1 | Course name | Functional Programming with F# |
2 | Course code | DVA229 |
3 | Occasion (academic year & period) | 2015/16, period 4 |
4 | Date of document establishment | 2016-08-19 |
5 | Responsible teacher | Björn Lisper |
5 | Examiner | Björn Lisper |
6 | Other teachers and assistants | Jean Malm, Jonas Skoog |
7 | Speed, day / evening | Half speed, day |
8 | Education programs involved | Primarily DVP, but it can also be elected by other students who have the prerequisites. |
9 | Number of registered students | 38 |
10 | Number of students following the course (but maybe not achieved much) | Estimated 29 (# of students who have any result at all, or attempted the written exam) |
11 | Number of passed students approximately one week after course ended | 16 (passed exam, lab, project) |
12 | Your opinion about the turnout | Better than last year, but not great. Maybe acceptable.
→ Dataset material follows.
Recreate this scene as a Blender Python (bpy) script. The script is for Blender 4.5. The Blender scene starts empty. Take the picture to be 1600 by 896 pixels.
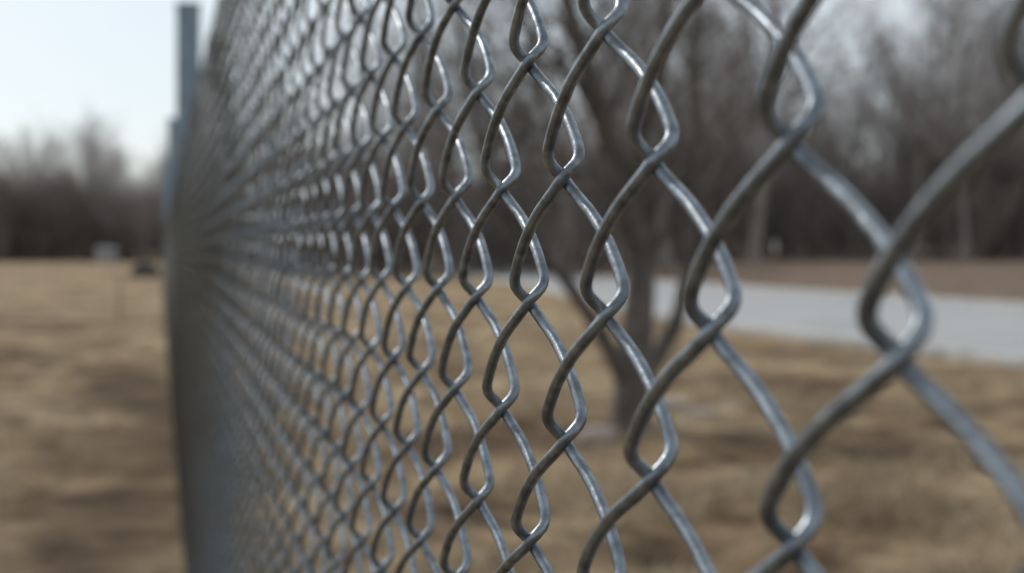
import bpy, math, random
import numpy as np
from mathutils import Vector
random.seed(7); rng=np.random.default_rng(7)
sc=bpy.context.scene
sc.view_settings.view_transform='Standard'; sc.view_settings.look='None'; sc.view_settings.exposure=0
COL=sc.collection
H=1.35; F=2180.0; HY=390.0
DP=0.112; TT=553/2180.0; TH=math.atan(TT); CT,ST=math.cos(TH),math.sin(TH)
def P(x,y):            # ground point seen at a photo position
    Y=H*F/(y-HY); return ((x-800)/F*Y, Y)

# ---------------------------------------------------------------- materials
def mat(name,base,rough=0.8,metal=0.0,var=None,scale=5.0,bump=0.0,bscale=40.0,detail=6,coord='Object',rvar=0.0):
    m=bpy.data.materials.new(name); m.use_nodes=True
    n=m.node_tree.nodes; l=m.node_tree.links; b=n['Principled BSDF']
    b.inputs['Roughness'].default_value=rough; b.inputs['Metallic'].default_value=metal
    tc=n.new('ShaderNodeTexCoord')
    nz=n.new('ShaderNodeTexNoise'); nz.inputs['Scale'].default_value=scale; nz.inputs['Detail'].default_value=detail
    l.new(tc.outputs[coord],nz.inputs['Vector'])
    cr=n.new('ShaderNodeValToRGB'); cr.color_ramp.elements[0].position=0.35; cr.color_ramp.elements[1].position=0.65
    v=var or tuple(c*0.7 for c in base)
    cr.color_ramp.elements[0].color=(*v,1); cr.color_ramp.elements[1].color=(*base,1)
    l.new(nz.outputs['Fac'],cr.inputs['Fac']); l.new(cr.outputs['Color'],b.inputs['Base Color'])
    if rvar:
        mr=n.new('ShaderNodeMapRange'); mr.inputs[1].default_value=.3; mr.inputs[2].default_value=.7
        mr.inputs[3].default_value=rough+rvar; mr.inputs[4].default_value=rough-rvar
        l.new(nz.outputs['Fac'],mr.inputs[0]); l.new(mr.outputs[0],b.inputs['Roughness'])
    if bump:
        n2=n.new('ShaderNodeTexNoise'); n2.inputs['Scale'].default_value=bscale; n2.inputs['Detail'].default_value=4
        l.new(tc.outputs[coord],n2.inputs['Vector'])
        bp=n.new('ShaderNodeBump'); bp.inputs['Strength'].default_value=bump; bp.inputs['Distance'].default_value=1.0/bscale*0.3
        l.new(n2.outputs['Fac'],bp.inputs['Height']); l.new(bp.outputs['Normal'],b.inputs['Normal'])
    return m

m_wire=mat('galvanised_wire',(0.25,0.287,0.325),0.40,0.92,var=(0.125,0.14,0.16),scale=210,bump=0.3,bscale=420,rvar=.09)
m_post=mat('galvanised_post',(0.20,0.26,0.315),0.55,0.3,var=(0.15,0.20,0.245),scale=12,bump=0.1,bscale=80)
m_bark=mat('bark_grey_brown',(0.22,0.195,0.18),0.9,var=(0.13,0.113,0.104),scale=9,bump=0.6,bscale=30)
m_bark2=mat('bark_weathered',(0.125,0.105,0.092),0.9,var=(0.065,0.055,0.048),scale=6,bump=0.6,bscale=30)
m_twig=mat('twig_brown',(0.34,0.31,0.30),0.9,var=(0.235,0.21,0.205),scale=2)
m_wood=mat('winter_wood',(0.37,0.34,0.33),0.95,var=(0.24,0.215,0.205),scale=0.12)  # lightened so the colour itself stands in for distance haze
m_brush=mat('underbrush_twigs',(0.27,0.235,0.22),0.95,var=(0.16,0.137,0.127),scale=0.12)
m_blade=mat('dry_grass_blades',(0.52,0.41,0.275),0.85,var=(0.25,0.187,0.12),scale=0.9)
m_road=mat('pale_concrete_road',(0.36,0.362,0.365),0.8,var=(0.28,0.283,0.287),scale=0.6)
m_kerb=mat('concrete_kerb',(0.50,0.495,0.48),0.85,scale=3)
m_rock=mat('dark_rock',(0.05,0.045,0.042),0.9,scale=3,bump=0.5,bscale=8)
m_stone=mat('pale_stone',(0.34,0.28,0.24),0.9,scale=5,bump=0.5,bscale=20)
m_white=mat('shed_paint',(0.30,0.30,0.31),0.7,scale=2)
m_roof=mat('shed_roof',(0.2,0.19,0.19),0.8,scale=2)
m_stake=mat('weathered_wood',(0.2,0.16,0.12),0.9,scale=12)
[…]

However this year the result on the written exam was much better than previous years (79% passed, 23 out of 29). The bottleneck seems to be the project (16 passed). |
13. Describe shortly the planning of the course, and if you used any special pedagogical method used in course (all-over or single parts)
There are 16 lectures (covering theory as well as showing examples), four laborations, and one small project (estimated effective time one week/student) where the students are supposed to work in their own time. To give time to work with the project, the lectures and laborations are concentrated to the first six weeks of the teaching period in order to give free time for the project, and for preparations for the written exam, towards the end of the teaching period.
Pedagogically, I am a conservative old professor who believes in good lectures where important concepts are explained in a clear and pedagogical manner. The laborations are there to give hands-on experience, which is essential too. I also believe in own work with some freedom: thus, the project. Finally I believe that some individual examination, like a written exam, is indispensable for the quality control.
14. Did the students have the right prerequisites to this course?
I think that it has improved. Clearly it was a good thing to add the discrete math course to the prerequisites, I believe that the improvement in the result on the written exam to at least some degree can be attributed to this. However, despite this new prerequisite some students still seem to have a somewhat weak background in math, which then hurts their understanding of more abstract concepts.
15. The students' concluding opinions (course, classes, labs, project, examination etc.)
Some of this can be read out from the course evaluation. It was only answered by 7 students, so the statistical significance is low, but it is the feedback that we have. The students are really quite positive. With some single exception, all the free text comments are very positive. As for the grades, for some topics there are some 3's but there are no scores lower than that.
A problem (not unique for this course) is that the course evaluation probably was answered only by students who were interested in the topic, and thus will tend to give high marks and positive comments. There is probably a big body of more indifferent students out there who did not fill in the evaluation. Therefore it is hard to draw any firm conclusions from the results of the course evaluation.
16. Your opinion
I don't have much to say as regards the course evaluation. It's nice to read the positive comments, but as I have indicated above the results of the course evaluation have to be interpreted witha grain of salt. My own impression, however, is that the course has worked quite well this time.
17. Other comments
It is always fun to give this course.
18. Measures stated on previous action plan
19. Which of them are executed (and how)?
Labs 2 and 4 have indeed been adjusted. Also the order of lectures relative to Lab 3 was checked, and adjusted.
20. What has worked out well according to the students?
Most of the course, if the course evaluation is to be believed.
21. What has worked out well according to you?
I also think that most of the course has worked out well.
22. What has turned out be imperfect according to the students?
Not much. Some student thinks that the pace was too slow, and some student remarked that the home page for the course could be easier to bavigate.
23. What has not worked out well according to you?
I think that the part that deals with reactive functional programming (Lecture 13, Lab 4) needs some more work. It's a corner of the F# language where I'm not a specialist myself, so I would need to spend some time to refine my own understanding of the concepts before I can convey that understanding to the students.